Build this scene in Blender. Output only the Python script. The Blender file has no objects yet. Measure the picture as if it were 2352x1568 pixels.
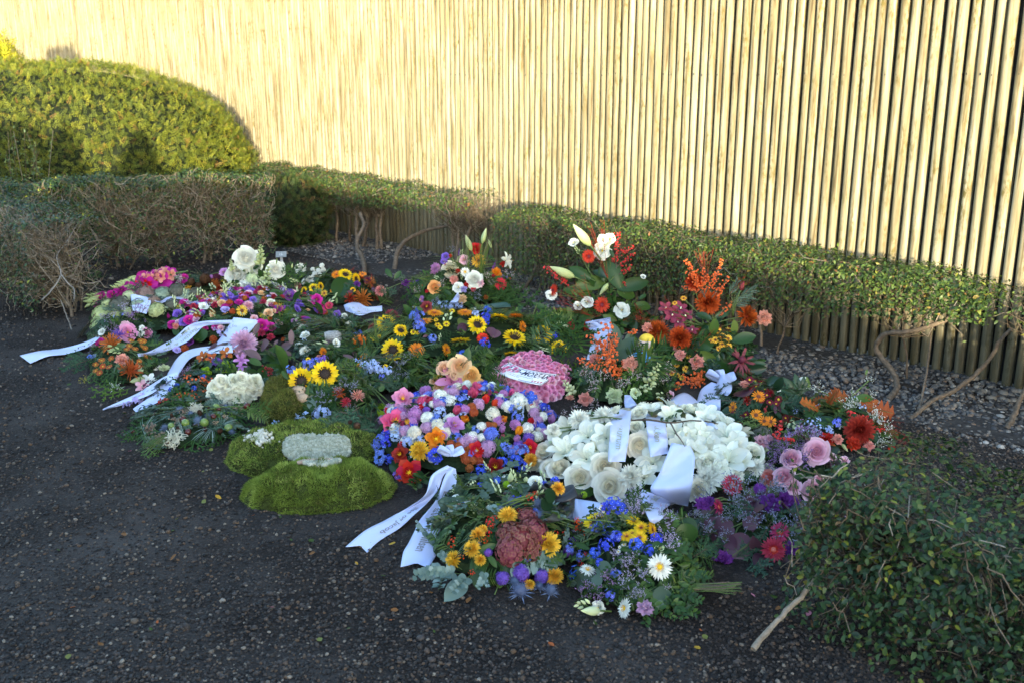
import bpy, math, random
import numpy as np
from mathutils import Matrix, Vector

SC = bpy.context.scene
COL = SC.collection
RNG = np.random.default_rng(7)
random.seed(7)

# ------------------------------------------------------------------ camera
FV, CX, CY = 2287.0, 1176.0, 784.0      # focal length and centre of a 2352 x 1568 view
PITCH, CAMH = math.radians(15.0), 1.65
cam_d = bpy.data.cameras.new('camera')
cam_d.sensor_width = 36.0
cam_d.lens = FV / 2352.0 * 36.0
cam_d.clip_start, cam_d.clip_end = 0.05, 500.0
cam_d.dof.use_dof = True
cam_d.dof.focus_distance = 4.4
cam_d.dof.aperture_fstop = 5.0
cam = bpy.data.objects.new('camera', cam_d)
cam.location = (0, 0, CAMH)
cam.rotation_euler = (math.pi / 2 - PITCH, 0, 0)
COL.objects.link(cam)
SC.camera = cam

# ------------------------------------------------------------------ sky and sun
SUN_EL, SUN_AZ = math.radians(4.6), math.radians(-8.0)   # the light travels this way off +Y
SUN_TRAVEL = np.array([math.sin(SUN_AZ) * math.cos(SUN_EL), math.cos(SUN_AZ) * math.cos(SUN_EL), -math.sin(SUN_EL)])
world = bpy.data.worlds.new('World')
SC.world = world
world.use_nodes = True
nt = world.node_tree
nt.nodes.clear()
wo = nt.nodes.new('ShaderNodeOutputWorld')
bg = nt.nodes.new('ShaderNodeBackground')
sky = nt.nodes.new('ShaderNodeTexSky')
sky.sky_type = 'NISHITA'
sky.sun_disc = False
sky.sun_elevation = math.radians(9.0)
sky.sun_rotation = math.pi + SUN_AZ
sky.air_density, sky.dust_density, sky.ozone_density = 1.0, 0.6, 1.6
bg.inputs['Strength'].default_value = 0.15
nt.links.new(sky.outputs[0], bg.inputs[0])
nt.links.new(bg.outputs[0], wo.inputs[0])

sun_d = bpy.data.lights.new('sun', 'SUN')
sun_d.energy = 2.5
sun_d.angle = math.radians(0.6)
sun_d.color = (1.0, 0.88, 0.62)
sun = bpy.data.objects.new('sun', sun_d)
sun.rotation_euler = Vector(SUN_TRAVEL).to_track_quat('-Z', 'Y').to_euler()
sun.location = (2, -10, 6)
COL.objects.link(sun)

SC.view_settings.view_transform = 'Standard'
SC.view_settings.look = 'None'
SC.view_settings.exposure = 2.85
SC.view_settings.gamma = 1.0
SC.view_settings.use_curve_mapping = False
SC.cycles.max_bounces = 6
SC.cycles.diffuse_bounces = 3
SC.cycles.glossy_bounces = 2
SC.cycles.transmission_bounces = 3

# ------------------------------------------------------------------ view helpers
def ray(x, y):
    c = ((x - CX) / FV, -(y - CY) / FV, 1.0)
    f = np.array([0, math.cos(PITCH), -math.sin(PITCH)])
    u = np.array([0, math.sin(PITCH), math.cos(PITCH)])
    d = c[0] * np.array([1.0, 0, 0]) + c[1] * u + f
    return d
CAM = np.array([0, 0, CAMH])
def G(x, y, h=0.0):
    d = ray(x, y)
    return CAM + d * ((h - CAMH) / d[2])
def atY(x, y, Y):
    d = ray(x, y)
    return CAM + d * (Y / d[1])
def zdepth(p):
    return (p[1]) * math.cos(PITCH) - (p[2] - CAMH) * math.sin(PITCH)
def pix(P):
    P = np.asarray(P) - CAM
    z = P[..., 1] * math.cos(PITCH) - P[..., 2] * math.sin(PITCH)
    v = P[..., 1] * math.sin(PITCH) + P[..., 2] * math.cos(PITCH)
    return CX + FV * P[..., 0] / z, CY - FV * v / z
def nrm(v):
    v = np.asarray(v, float)
    return v / (np.linalg.norm(v, axis=-1, keepdims=True) + 1e-12)

# ------------------------------------------------------------------ mesh helpers
def build_mesh(name, parts, mats, smooth=True):
    """parts: (V, F, slot, t, rnd); F is an int array (m, k)"""
    me = bpy.data.meshes.new(name)
    nv = sum(len(p[0]) for p in parts)
    V = np.zeros((nv, 3), np.float32); T = np.zeros(nv, np.float32); R = np.zeros(nv, np.float32)
    loops, tot, mi = [], [], []
    o = 0
    for (v, f, s, t, r) in parts:
        n = len(v)
        V[o:o + n] = v
        if t is not None: T[o:o + n] = t
        if r is not None: R[o:o + n] = r
        f = np.asarray(f)
        loops.append((f + o).reshape(-1))
        tot.append(np.full(len(f), f.shape[1], np.int32))
        mi.append(np.full(len(f), s, np.int32))
        o += n
    loops = np.concatenate(loops).astype(np.int32); tot = np.concatenate(tot); mi = np.concatenate(mi)
    me.vertices.add(nv); me.vertices.foreach_set('co', V.reshape(-1))
    me.loops.add(len(loops)); me.loops.foreach_set('vertex_index', loops)
    me.polygons.add(len(tot))
    st = np.zeros(len(tot), np.int32); st[1:] = np.cumsum(tot)[:-1]
    me.polygons.foreach_set('loop_start', st)
    me.polygons.foreach_set('loop_total', tot)
    me.polygons.foreach_set('material_index', mi)
    me.polygons.foreach_set('use_smooth', np.full(len(tot), smooth, bool))
    a = me.attributes.new('t', 'FLOAT', 'POINT'); a.data.foreach_set('value', T)
    a = me.attributes.new('rnd', 'FLOAT', 'POINT'); a.data.foreach_set('value', R)
    for m in mats: me.materials.append(m)
    me.update(calc_edges=True)
    return me

def link(name, me, parent=None, M=None):
    o = bpy.data.objects.new(name, me)
    COL.objects.link(o)
    if parent is not None: o.parent = parent
    if M is not None: o.matrix_local = M
    return o
def thing(name, label, cat, loc=(0, 0, 0), group=None):
    o = bpy.data.objects.new(name, None); COL.objects.link(o)
    o.empty_display_size = 0.1
    o.location = Vector([float(c) for c in loc])
    o['label'] = label; o['category'] = cat
    if group: o['group'] = group
    return o
def mat4(R, p, s=1.0):
    m = Matrix.Identity(4)
    R = np.asarray(R) * (s if np.isscalar(s) else np.asarray(s)[None, :])
    for i in range(3):
        for j in range(3): m[i][j] = float(R[i][j])
        m[i][3] = float(p[i])
    return m
def frame(z, x=None):
    """rotation matrix, columns x,y,z"""
    z = nrm(z)
    if x is None: x = RNG.normal(size=3)
    x = x - z * np.dot(x, z)
    if np.linalg.norm(x) < 1e-6: x = np.cross(z, [0.3, 0.5, 0.8])
    x = nrm(x); y = np.cross(z, x)
    return np.stack([x, y, z], 1)
def frames(Z, X):
    Z = nrm(Z); X = nrm(X - Z * np.sum(X * Z, 1, keepdims=True)); Y = np.cross(Z, X)
    return np.stack([X, Y, Z], 2)
def rep(Vt, Ft, Rm, P, S=None, tt=None, rnd=None, slot=0):
    n = len(P); k = len(Vt)
    VV = np.asarray(Vt)[None] * (1.0 if S is None else (S[:, None, None] if S.ndim == 1 else S[:, None, :]))
    V = np.einsum('nij,nkj->nki', Rm, VV) + P[:, None, :]
    F = (np.asarray(Ft)[None] + (np.arange(n) * k)[:, None, None]).reshape(-1, np.asarray(Ft).shape[1])
    t = None if tt is None else np.tile(tt, n)
    r = None if rnd is None else np.repeat(rnd, k)
    return (V.reshape(-1, 3), F, slot, t, r)
def randrot(n):
    q = RNG.normal(size=(n, 4)); q /= np.linalg.norm(q, axis=1, keepdims=True)
    w, x, y, z = q.T
    return np.stack([np.stack([1 - 2 * (y * y + z * z), 2 * (x * y - z * w), 2 * (x * z + y * w)], 1),
                     np.stack([2 * (x * y + z * w), 1 - 2 * (x * x + z * z), 2 * (y * z - x * w)], 1),
                     np.stack([2 * (x * z - y * w), 2 * (y * z + x * w), 1 - 2 * (x * x + y * y)], 1)], 1)
def tube(pts, rad, k=5, slot=0, cap=True, t=None):
    pts = np.asarray(pts, float); n = len(pts)
    rad = np.broadcast_to(rad, (n,))
    T = np.gradient(pts, axis=0); T = nrm(T)
    ref = np.array([0.31, 0.17, 0.93]) if abs(T[0, 2]) < 0.9 else np.array([1.0, 0.1, 0])
    X = nrm(np.cross(T, ref)); Y = np.cross(T, X)
    a = np.arange(k) / k * 2 * math.pi
    V = pts[:, None] + rad[:, None, None] * (np.cos(a)[None, :, None] * X[:, None] + np.sin(a)[None, :, None] * Y[:, None])
    V = V.reshape(-1, 3); F = []
    for i in range(n - 1):
        for j in range(k):
            F.append((i * k + j, i * k + (j + 1) % k, (i + 1) * k + (j + 1) % k, (i + 1) * k + j))
    F = np.array(F)
    return (V, F, slot, np.repeat(np.linspace(0, 1, n), k), np.full(len(V), RNG.random()))
def tubes_batch(P, Rr, k=3, slot=0):
    """P (n, m, 3) polylines, Rr (n, m) radii"""
    n, m, _ = P.shape
    T = np.gradient(P, axis=1); T = T / (np.linalg.norm(T, axis=2, keepdims=True) + 1e-9)
    ref = np.array([0.31, 0.57, 0.23])
    X = np.cross(T, ref); X = X / (np.linalg.norm(X, axis=2, keepdims=True) + 1e-9); Y = np.cross(T, X)
    a = np.arange(k) / k * 2 * math.pi
    V = P[:, :, None] + Rr[:, :, None, None] * (np.cos(a)[None, None, :, None] * X[:, :, None] + np.sin(a)[None, None, :, None] * Y[:, :, None])
    F = np.array([(i * k + j, i * k + (j + 1) % k, (i + 1) * k + (j + 1) % k, (i + 1) * k + j) for i in range(m - 1) for j in range(k)])
    FF = (F[None] + (np.arange(n) * m * k)[:, None, None]).reshape(-1, 4)
    return (V.reshape(-1, 3), FF, slot, None, np.repeat(RNG.random(n), m * k))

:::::

- **Stated exercise**: Copy nothing but the lines from the top of the data down to the line containing "random.seed(7)", and leave the pictures out.

- **Response to the task**:
Build this scene in Blender. Output only the Python script. The Blender file has no objects yet. Measure the picture as if it were 2352x1568 pixels.
import bpy, math, random
import numpy as np
from mathutils import Matrix, Vector

SC = bpy.context.scene
COL = SC.collection
RNG = np.random.default_rng(7)
random.seed(7)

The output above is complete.